How are people taking it?

The reaction from people who I've told about this has been an interesting range.  Some applauded and said "I bet your clients love it, because you're really walking the talk".  Some said "that's a long time to be away not earning".  Others said "that's really interesting, I'd like to experiment like that, tell me how it goes".

I'm going to actively reflect on this experiment, and I'll tell you how it goes.

Now the ash has settled: eleven questions to get insights from the shutdown

Was the shut down of air travel a right pain for you and your organisation? Now that the ash has settled, there's a great opportunity for you to use the recent disruption to discuss sustainable development with your colleagues. [And as if to prove the point that it's a good idea to be prepared, it's back - as of 08.52 @BST 4th May 2010.]

Whichever way you look at it, a low-carbon economy (whether forced on us by peak oil or chosen as a planned way of mitigating climate change) will mean a drastic reduction in cheap air travel.  Your colleagues may feel this is too far off, or too fanciful, to plan for.  But the shut down actually happened.  So it's a great way in to discussions you might not have been able to have before April 2010.

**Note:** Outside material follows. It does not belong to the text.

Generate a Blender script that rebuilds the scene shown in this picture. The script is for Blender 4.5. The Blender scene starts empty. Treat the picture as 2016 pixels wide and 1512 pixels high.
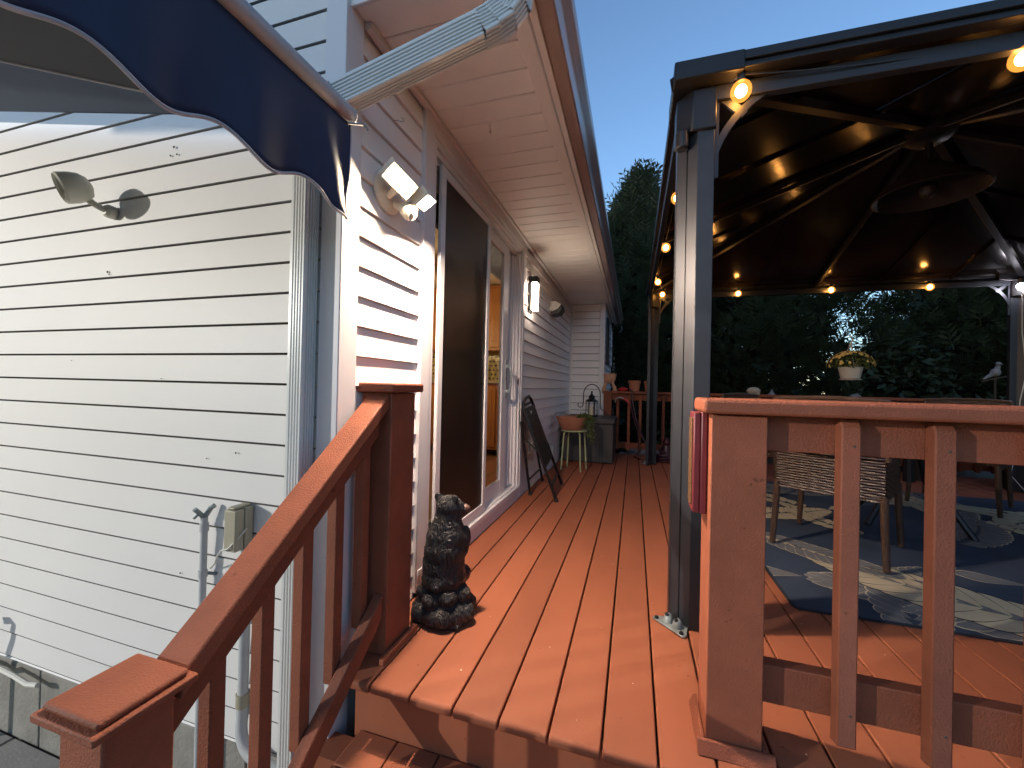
import bpy, bmesh, math, random
from mathutils import Vector, Matrix
from math import radians as rad, sin, cos, pi

sc = bpy.context.scene
COL = sc.collection
random.seed(7)

# ------------------------------------------------------------------ camera
cam = bpy.data.cameras.new("camera"); camo = bpy.data.objects.new("camera", cam); COL.objects.link(camo)
cam.sensor_fit = 'HORIZONTAL'; cam.sensor_width = 36.0; cam.lens = 788.06 / 2016 * 36
cam.clip_start = 0.02; cam.clip_end = 3000
_r = Vector((0.9563, 0.2915, 0.0226)); _u = Vector((-0.0197, -0.0130, 0.9997)); _f = Vector((-0.2917, 0.9565, 0.0066))
M = Matrix((( _r.x, _u.x, -_f.x), (_r.y, _u.y, -_f.y), (_r.z, _u.z, -_f.z)))
camo.matrix_world = Matrix.Translation((0, 0, 0.95)) @ M.to_4x4()
sc.camera = camo

# ------------------------------------------------------------------ sky (dusk)
world = bpy.data.worlds.new("World"); sc.world = world; world.use_nodes = True
wn = world.node_tree.nodes; wl = world.node_tree.links
bg = wn['Background']
sky = wn.new('ShaderNodeTexSky'); sky.sky_type = 'NISHITA'; sky.sun_disc = False
sky.sun_elevation = rad(12.0); sky.sun_rotation = rad(200); sky.altitude = 20; sky.air_density = 1.0
sky.dust_density = 0.3; sky.ozone_density = 3.0
bal = wn.new('ShaderNodeMix'); bal.data_type = 'RGBA'; bal.blend_type = 'MULTIPLY'
bal.inputs[0].default_value = 1.0; bal.inputs[7].default_value = (1.0, 1.0, 1.0, 1)
wl.new(sky.outputs[0], bal.inputs[6]); wl.new(bal.outputs[2], bg.inputs[0])
bg.inputs[1].default_value = 0.15

sc.view_settings.view_transform = 'Standard'; sc.view_settings.look = 'None'
sc.view_settings.exposure = 0.95; sc.view_settings.gamma = 1.0
sc.cycles.use_denoising = True
sc.cycles.max_bounces = 8; sc.cycles.sample_clamp_indirect = 6.0
sc.cycles.caustics_reflective = False; sc.cycles.caustics_refractive = False

# ------------------------------------------------------------------ the yard's own floodlight, out of the picture to the left
def lamp(name, kind, loc, power, color, parent=None, size=0.1, target=None, size_y=None, spot=None):
    l = bpy.data.lights.new(name, kind); l.energy = power; l.color = color
    if kind in ('POINT', 'SPOT'): l.shadow_soft_size = size
    if kind == 'SPOT': l.spot_size = rad(spot or 120); l.spot_blend = 0.6
    if kind == 'AREA':
        l.shape = 'RECTANGLE'; l.size = size; l.size_y = size_y or size
    o = bpy.data.objects.new(name, l); COL.objects.link(o)
    if parent is not None:
        o.parent = parent; o.location = Vector(loc) - wloc(parent)
    else: o.location = loc
    if target is not None:
        o.rotation_euler = (Vector(target) - Vector(loc)).to_track_quat('-Z', 'Y').to_euler()
    return o

KEY = Vector((-8.5, -4.7, 2.8))
KEY_POWER = 1420.0
FLOOD_L = 320.0

# ------------------------------------------------------------------ materials
MAT = {}
def mat(name, color, rough=0.5, metal=0.0, bump=0.0, bscale=40.0, bstretch=(1, 1, 1), var=0.0, vscale=6.0,
        spec=0.5, emit=None, estr=0.0, vstretch=(1, 1, 1), color2=None, bdist=0.002, det=4.0, coat=0.0, trans=0.0):
    m = bpy.data.materials.new(name); m.use_nodes = True; MAT[name] = m
    n = m.node_tree.nodes; l = m.node_tree.links; b = n['Principled BSDF']
    b.inputs['Base Color'].default_value = (*color, 1); b.inputs['Roughness'].default_value = rough
    b.inputs['Metallic'].default_value = metal
    b.inputs['Specular IOR Level'].default_value = spec
    b.inputs['Coat Weight'].default_value = coat
    tc = n.new('ShaderNodeTexCoord')
    if var or color2:
        mp = n.new('ShaderNodeMapping'); mp.inputs['Scale'].default_value = vstretch; l.new(tc.outputs['Object'], mp.inputs[0])
        nz = n.new('ShaderNodeTexNoise'); nz.inputs['Scale'].default_value = vscale; nz.inputs['Detail'].default_value = 6; nz.inputs['Roughness'].default_value = 0.6
        l.new(mp.outputs[0], nz.inputs[0])
        cr = n.new('ShaderNodeValToRGB'); cr.color_ramp.elements[0].position = 0.32; cr.color_ramp.elements[1].position = 0.68
        c2 = color2 if color2 else tuple(min(1, c * (1 + var)) for c in color)
        c1 = color if color2 else tuple(c * (1 - var) for c in color)
        cr.color_ramp.elements[0].color = (*c1, 1); cr.color_ramp.elements[1].color = (*c2, 1)
        l.new(nz.outputs[0], cr.inputs[0]); l.new(cr.outputs[0], b.inputs['Base Color'])
    if bump:
        mp = n.new('ShaderNodeMapping'); mp.inputs['Scale'].default_value = bstretch; l.new(tc.outputs['Object'], mp.inputs[0])
        nz = n.new('ShaderNodeTexNoise'); nz.inputs['Scale'].default_value = bscale; nz.inputs['Detail'].default_value = det
        l.new(mp.outputs[0], nz.inputs[0])
        bp = n.new('ShaderNodeBump'); bp.inputs['Strength'].default_value = bump; bp.inputs['Distance'].default_value = bdist
        l.new(nz.outputs[0], bp.inputs['Height']); l.new(bp.outputs[0], b.inputs['Normal'])
    if emit:
        b.inputs['Emission Color'].default_value = (*emit, 1); b.inputs['Emission Strength'].default_value = estr
    return m

RED = (0.285, 0.092, 0.046)
mat('deck_paint', RED, 0.66, bump=0.35, bscale=260, bdist=0.0015, var=0.10, vscale=3.5, vstretch=(1, .35, 1), spec=0.25)
mat('rail_paint', (0.25, 0.078, 0.041), 0.62, bump=0.9, bscale=230, bdist=0.0026, var=0.13, vscale=9, spec=0.28)
mat('siding', (0.82, 0.775, 0.76), 0.5, bump=0.35, bscale=55, bstretch=(.6, .6, 9), bdist=0.0015, var=0.03, vscale=1.7, spec=0.3)
mat('siding_end', (0.74, 0.72, 0.695), 0.5, bump=0.3, bscale=60, bstretch=(.5, .5, 9), bdist=0.0012, color2=(0.70, 0.685, 0.66), vscale=1.3, spec=0.3)
mat('white_trim', (0.68, 0.66, 0.67), 0.45, bump=0.2, bscale=50, bstretch=(4, 4, .5), bdist=0.001, var=0.03, vscale=3, spec=0.4)
mat('soffit', (0.84, 0.82, 0.78), 0.55, var=0.05, vscale=2.5, spec=0.3)
mat('gutter_white', (0.33, 0.25, 0.22), 0.18, bump=0.08, bscale=12, var=0.08, vscale=5, spec=0.5)
mat('downspout_white', (0.68, 0.68, 0.66), 0.3, color2=(0.64, 0.65, 0.62), vscale=5, vstretch=(1, 1, 1), spec=0.5)
mat('concrete', (0.20, 0.19, 0.165), 0.9, bump=0.8, bscale=60, bdist=0.006, color2=(0.30, 0.285, 0.25), vscale=5, det=8)
mat('paver', (0.21, 0.205, 0.19), 0.85, bump=0.6, bscale=90, bdist=0.003, color2=(0.30, 0.29, 0.27), vscale=7)
mat('joint', (0.05, 0.04, 0.03), 0.95, bump=0.7, bscale=120, bdist=0.006, color2=(0.09, 0.06, 0.04), vscale=20)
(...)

Here are 11 questions to structure a discussion about your organisation's dependence on air transport - and how you can reduce it over the long term.

  1. What was disrupted?
  2. What was enhanced?
  3. What did we do differently, that worked really well?
  4. What did we do differently, that was a right pain?
  5. What contingencies did we have in place, or put in place, in case the shut-down had lasted for twice as long?
  6. Or ten times as long?
  7. What would we have done if we'd had a week's notice?
  8. What would we have done if we'd had a month's notice?
  9. What would we have done if we'd had five year's notice?
  10. What will we keep doing differently anyway, because it worked better?
  11. What will we build into our medium and long term planning, to help us be ahead of the game when air travel again becomes more expensive and less available?